* _Given data_
* Begin *
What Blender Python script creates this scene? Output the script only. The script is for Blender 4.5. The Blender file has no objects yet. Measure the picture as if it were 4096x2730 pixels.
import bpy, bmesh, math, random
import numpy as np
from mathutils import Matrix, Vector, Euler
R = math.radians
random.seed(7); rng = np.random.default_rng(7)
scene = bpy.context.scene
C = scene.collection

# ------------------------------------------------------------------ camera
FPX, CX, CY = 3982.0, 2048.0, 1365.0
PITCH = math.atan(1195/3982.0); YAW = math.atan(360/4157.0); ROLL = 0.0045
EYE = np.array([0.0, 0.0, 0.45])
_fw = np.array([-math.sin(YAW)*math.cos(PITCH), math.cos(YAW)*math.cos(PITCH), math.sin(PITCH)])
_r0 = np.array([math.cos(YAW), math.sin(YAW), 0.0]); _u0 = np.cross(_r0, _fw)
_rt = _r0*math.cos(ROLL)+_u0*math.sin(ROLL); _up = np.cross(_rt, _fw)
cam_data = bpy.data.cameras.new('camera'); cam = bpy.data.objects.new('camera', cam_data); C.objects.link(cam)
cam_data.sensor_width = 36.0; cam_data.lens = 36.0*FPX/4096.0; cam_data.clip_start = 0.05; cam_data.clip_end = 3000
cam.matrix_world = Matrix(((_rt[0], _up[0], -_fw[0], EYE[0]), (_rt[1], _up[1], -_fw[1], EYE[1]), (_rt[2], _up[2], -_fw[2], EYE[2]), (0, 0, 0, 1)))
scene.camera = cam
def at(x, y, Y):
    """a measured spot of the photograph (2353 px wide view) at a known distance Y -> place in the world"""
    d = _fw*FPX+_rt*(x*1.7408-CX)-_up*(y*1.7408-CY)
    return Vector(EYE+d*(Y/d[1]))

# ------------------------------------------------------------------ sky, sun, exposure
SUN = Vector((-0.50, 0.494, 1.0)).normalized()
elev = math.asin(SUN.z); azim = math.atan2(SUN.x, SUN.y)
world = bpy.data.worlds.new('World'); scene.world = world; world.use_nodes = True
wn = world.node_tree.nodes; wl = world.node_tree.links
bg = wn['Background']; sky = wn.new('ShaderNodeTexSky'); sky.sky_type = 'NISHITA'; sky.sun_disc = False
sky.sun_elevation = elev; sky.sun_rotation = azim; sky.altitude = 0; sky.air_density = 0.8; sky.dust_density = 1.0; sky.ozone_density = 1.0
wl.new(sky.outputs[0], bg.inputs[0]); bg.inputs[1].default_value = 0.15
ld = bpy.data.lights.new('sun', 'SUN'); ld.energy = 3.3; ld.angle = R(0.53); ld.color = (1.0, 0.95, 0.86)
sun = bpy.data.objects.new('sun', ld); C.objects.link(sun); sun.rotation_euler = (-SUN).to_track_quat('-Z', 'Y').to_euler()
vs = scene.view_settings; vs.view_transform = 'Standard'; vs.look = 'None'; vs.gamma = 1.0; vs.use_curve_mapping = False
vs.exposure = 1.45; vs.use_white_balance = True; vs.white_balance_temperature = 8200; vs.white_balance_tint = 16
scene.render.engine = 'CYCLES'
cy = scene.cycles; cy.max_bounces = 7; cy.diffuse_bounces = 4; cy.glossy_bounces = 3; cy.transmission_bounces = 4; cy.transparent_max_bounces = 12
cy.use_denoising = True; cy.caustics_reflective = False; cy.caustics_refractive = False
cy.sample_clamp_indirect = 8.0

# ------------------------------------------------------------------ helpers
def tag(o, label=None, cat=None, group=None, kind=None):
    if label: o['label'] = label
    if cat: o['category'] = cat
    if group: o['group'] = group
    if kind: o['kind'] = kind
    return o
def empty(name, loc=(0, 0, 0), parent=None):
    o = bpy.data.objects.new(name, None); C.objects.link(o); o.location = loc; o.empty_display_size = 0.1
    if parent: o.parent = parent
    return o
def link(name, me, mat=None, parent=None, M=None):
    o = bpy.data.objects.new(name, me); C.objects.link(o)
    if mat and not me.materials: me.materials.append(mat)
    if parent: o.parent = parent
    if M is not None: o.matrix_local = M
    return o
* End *
* _What the task requires_
Return a word-for-word copy of the lines from the beginning of the listing to the line holding "return Vector(EYE+d*(Y/d[1]))", both kept.

* _Reply_
What Blender Python script creates this scene? Output the script only. The script is for Blender 4.5. The Blender file has no objects yet. Measure the picture as if it were 4096x2730 pixels.
import bpy, bmesh, math, random
import numpy as np
from mathutils import Matrix, Vector, Euler
R = math.radians
random.seed(7); rng = np.random.default_rng(7)
scene = bpy.context.scene
C = scene.collection

# ------------------------------------------------------------------ camera
FPX, CX, CY = 3982.0, 2048.0, 1365.0
PITCH = math.atan(1195/3982.0); YAW = math.atan(360/4157.0); ROLL = 0.0045
EYE = np.array([0.0, 0.0, 0.45])
_fw = np.array([-math.sin(YAW)*math.cos(PITCH), math.cos(YAW)*math.cos(PITCH), math.sin(PITCH)])
_r0 = np.array([math.cos(YAW), math.sin(YAW), 0.0]); _u0 = np.cross(_r0, _fw)
_rt = _r0*math.cos(ROLL)+_u0*math.sin(ROLL); _up = np.cross(_rt, _fw)
cam_data = bpy.data.cameras.new('camera'); cam = bpy.data.objects.new('camera', cam_data); C.objects.link(cam)
cam_data.sensor_width = 36.0; cam_data.lens = 36.0*FPX/4096.0; cam_data.clip_start = 0.05; cam_data.clip_end = 3000
cam.matrix_world = Matrix(((_rt[0], _up[0], -_fw[0], EYE[0]), (_rt[1], _up[1], -_fw[1], EYE[1]), (_rt[2], _up[2], -_fw[2], EYE[2]), (0, 0, 0, 1)))
scene.camera = cam
def at(x, y, Y):
    """a measured spot of the photograph (2353 px wide view) at a known distance Y -> place in the world"""
    d = _fw*FPX+_rt*(x*1.7408-CX)-_up*(y*1.7408-CY)
    return Vector(EYE+d*(Y/d[1]))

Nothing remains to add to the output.